SPOILERS COMING. Although Florence Vidor's costume in one sequence is lumbered with an enormous belt buckle, I was surprised by how pretty she looked in this movie. So it was no surprise for me when she changed sides and joined the American cause. She and Holt fall in love. Hatton (in male clothes) kills Hayakawa, but not before the latter accomplishes his mission and saves the American convoy. A bit earlier, at the film's climax, Hayakawa manhandles Vidor with a startling amount of viciousness. Even though he's meant to be a goodie and she's meant to be a baddie (she hasn't reformed yet), this sequence astonished me. Perhaps audiences in 1917 accepted it because Nara-Nara (Hayakawa's role) was an Oriental and therefore supposedly less civilised than a white man; I wonder if these film-makers would have depicted a white protagonist manhandling a woman so thoroughly.
Since this isn't a supernatural story, I was intrigued by the presence of two 'ghost' shots. As Holt addresses his ball on the golf course, a double-exposure of Vidor materialises beside him ... informing the audience that he's falling in love with her. After Nara-Nara is killed, a transparent version of Hayakawa appears as his spirit. Throughout the film, Hayakawa has worn western clothes (with Japanese and American flag pins in his lapel), but now his spirit wears Japanese ceremonial garb and clutches a samurai sword. Hayakawa's final sequence (as a spirit) is touching, and very much sympathetic to Japanese culture. I was annoyed that this poignant sequence was spoilt by an anticlimactic romantic fade-out for Holt and Vidor.
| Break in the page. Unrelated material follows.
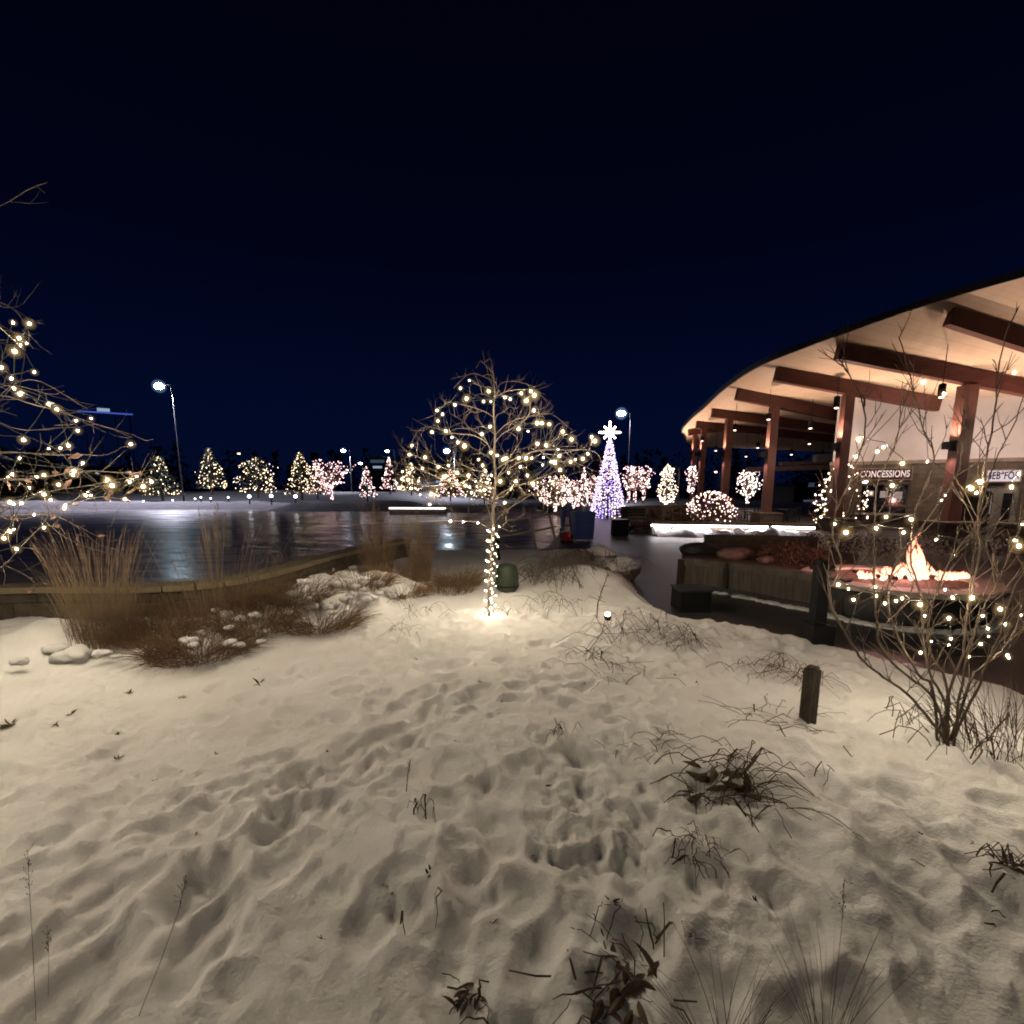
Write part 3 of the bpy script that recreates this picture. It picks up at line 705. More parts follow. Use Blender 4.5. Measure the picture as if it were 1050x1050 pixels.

Cecil B DeMille (capital D, one-word surname) and William C de Mille (lower-case D, two-word surname) were brothers who didn't get along, so they seldom collaborated. 'The Secret Game' is a rare instance of both brothers appearing in the credits of the same film (although in different title cards), allowing audiences to see that they punctuated their names differently. Despite its many oddities and flaws, there are several excellent scenes in 'The Secret Game', and I'll rate this one 7 out of 10.